Unless Congress makes changes, the maximum rate of tax for gift and estate tax will remain at 40%.

“Use It or Lose It” Exemption While it is Available

U.S. persons subject to U.S. gift and estate tax should as a result consider using their current $12.06M U.S. exemption – “use it or lose it” – while it is available. As well, they should consider making annual gifts to utilize their annual gift exemption, which for 2022 increased from $15,000 U.S. to $16,000 U.S. per donee. For U.S. persons making gifts to their non-U.S. citizen spouse, the limitation on gifts increases in 2022 to $164,000 U.S.

Several of our U.S. clients who are Canadian tax residents are using their lifetime exemption in conjunction with planning to ensure their principal residence is not subject to U.S. capital gains tax. In some cases, without taking prior advice, they own their home often jointly with their Canadian spouse. Unfortunately, the U.S. tax rules do not allow for an unlimited principal residence exemption as the Canadian tax rules do.

The lifetime exemption, where appropriate based on professional tax and legal advice, can be used to transfer their ownership to their Canadian spouse, who can claim the principal residence exemption and who is not exposed to U.S. capital gains tax, in order to ensure the property is tax-free.

The fact that the U.S. exemption remains high is very helpful for Canadians with U.S. situs assets, such as directly-owned  U.S. real estate or U.S. marketable securities, and whose worldwide estate is under $12.06M U.S., as they will not be exposed to U.S. estate tax under the so-called “small estate” exemption – which is not so “small”!

Given the high level of the exemption, very few estates pay any U.S. estate tax – only 1,275 in 2020. Estate planning and will planning for those with U.S. estate tax exposure is currently generally less complex as a result.

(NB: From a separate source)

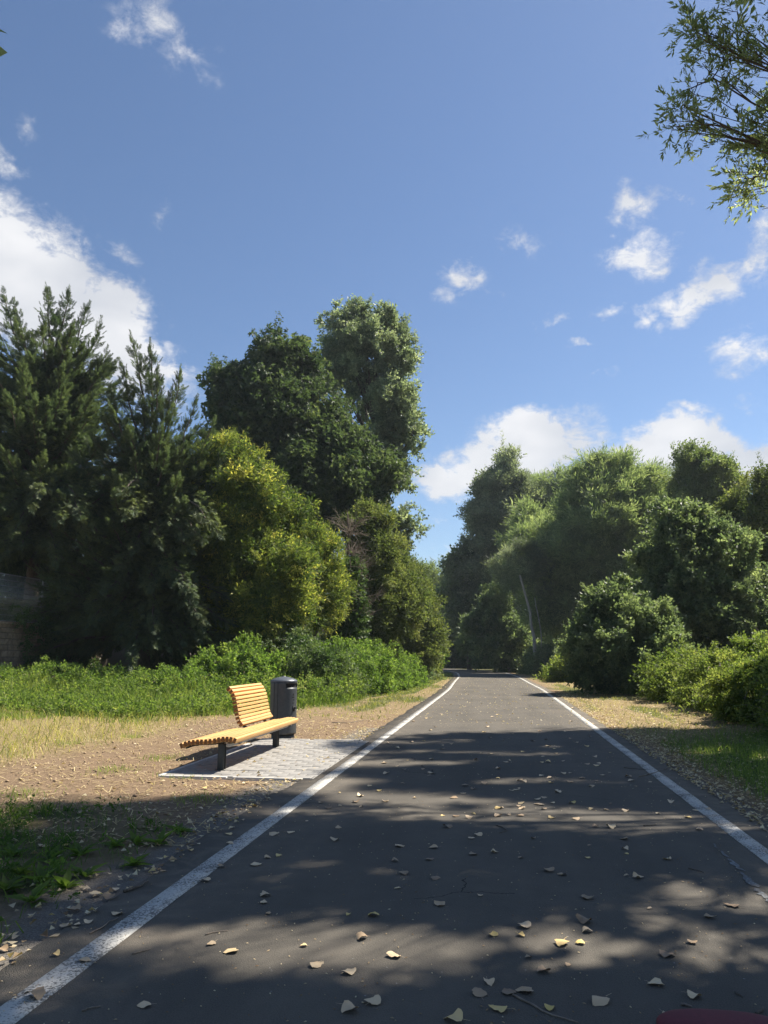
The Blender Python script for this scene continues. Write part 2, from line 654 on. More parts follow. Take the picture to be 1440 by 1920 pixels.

For those subject to U.S. gift and estate tax, stay tuned as 2022 plays out to see what the upshot will be. With another presidential election in 2024, there is only more uncertainty and not less with regard to what the future holds when it comes to U.S. gift and estate tax.

— Margaret O’Sullivan

The comments offered in this article are meant to be general in nature, are limited to the law of Ontario, Canada, and are not intended to provide legal or tax advice on any individual situation. Before taking any action involving your individual situation, you should seek legal advice to ensure it is appropriate to your personal circumstances.